House Democrats on Wednesday released emails in which Jeffrey Epstein wrote that President Trump had “spent hours at my house” with one of Mr. Epstein’s victims, among other messages that suggested that the convicted sex offender believed Mr. Trump knew more about his abuse than he has acknowledged.
Mr. Trump has emphatically denied any involvement in or knowledge of Mr. Epstein’s sex-trafficking operation. He has said that he and Mr. Epstein, the disgraced financier who died by suicide in federal prison in 2019, were once friendly but had a falling out.
But Democrats on the House Oversight Committee said the emails, which they selected from thousands of pages of documents received by their panel, raised new questions about the relationship between the two men. In one of the messages, Mr. Epstein flatly asserted that Mr. Trump “knew about the girls,” many of whom were later found by investigators to have been underage. In another, Mr. Epstein pondered how to address questions from the news media about their relationship as Mr. Trump was becoming a national political figure.
In a statement denouncing the release of the messages, Karoline Leavitt, the White House press secretary, identified the victim mentioned in one of the messages as Virginia Giuffre, who died by suicide in April and had said that she did not think that Mr. Trump had participated in the sexual abuse of minors at Mr. Epstein’s home.

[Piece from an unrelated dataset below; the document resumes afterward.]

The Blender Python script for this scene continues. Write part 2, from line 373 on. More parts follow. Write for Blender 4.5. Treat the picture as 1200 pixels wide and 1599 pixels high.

“The fact remains that President Trump kicked Jeffrey Epstein out of his club decades ago for being a creep to his female employees, including Giuffre,” Ms. Leavitt said. “These stories are nothing more than bad-faith efforts to distract from President Trump’s historic accomplishments, and any American with common sense sees right through this hoax and clear distraction from the government opening back up again.”